Die wichtigsten Komponenten jedoch, der Motor, Antriebsstrang und die Batterie, sind alle seit Beginn weg auf Langlebigkeit ausgelegt und haben zudem eine Garantie von 4 Jahren bzw. 80'000 KM.
Sollten also noch irgendwelche Mängel auftreten, die bisher noch nicht entdeckt worden sind, so hat man bei einem 2014er Modell noch etwa 1 Jahr Zeit, diese auf Garantie und ohne Kostenfolgen beheben zu lassen.
Die aktuell (Stand März 2022) zum Verkauf stehenden Model S 85 gibt's zu Preisen von ca. CHF 30'000 - CHF 70'000.

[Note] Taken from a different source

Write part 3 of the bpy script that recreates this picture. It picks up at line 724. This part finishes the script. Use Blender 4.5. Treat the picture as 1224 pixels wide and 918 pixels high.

Da sich die aktuellen Ausstattungsvarianten und –optionen nicht mehr 1:1 mit den damaligen Konfigurationen vergleichen lassen, ist ein direkter Preisvergleich nicht ganz einfach.
Die aktuellste Ausführung des neuen Model S ist zur Zeit (März 2022) in der Schweiz noch nicht verfügbar. Tesla gibt eine Lieferung ab August 2022 an. Bestellbar ist es zwar schon, wie der nebenstehende Screenshot zeigt, aber die Preise für die Schweiz sind noch nicht festgelegt.
Aufgrund der Preise in den USA, wo die Auslieferungen schon begonnen haben, gehen wir von einem Basispreis von mindestens CHF 95'000.00 aus.
Die Gebrauchtwagen von Tesla sind ziemlich wertstabil. So sind selbst 8 jährige Modelle wie unser Testfahrzeug nur ganz vereinzelt unter CHF 30'000 zu haben. Dass gebrauchte Elektroautos nach dieser Zeit immer noch zu solchen Preisen verkauft werden, hätte wohl vor einigen Jahren kaum jemand für möglich gehalten.
Tatsache ist aber, dass es sich beim Tesla Model S um ein Fahrzeug handelt, das in Sachen Laufleistung die meisten Verbrenner überrunden dürfte. Erfahrungen aus den USA zeigen, dass die Tesla-Batterien selbst nach 200'000 KM immer noch 90 % ihrer ursprünglichen Kapazität aufweisen.
Auch der Motor und der Antriebsstrang sind aufgrund ihrer Einfachheit und der geringen Anzahl an beweglichen Teilen viel langlebiger als bei einem Verbrenner.
Weitere Pluspunkte sind die geringen Wartungskosten sowie die unbegrenzte Supercharger-Nutzung, die bei den klassischen Model S noch im Fahrzeugpreis mit inbegriffen war.
Wer also ohne die neusten Features wie den Autopiloten, die aktuellen Sitze usw. leben kann, der kann mit einem gebrauchten Model S richtig viel Geld sparen.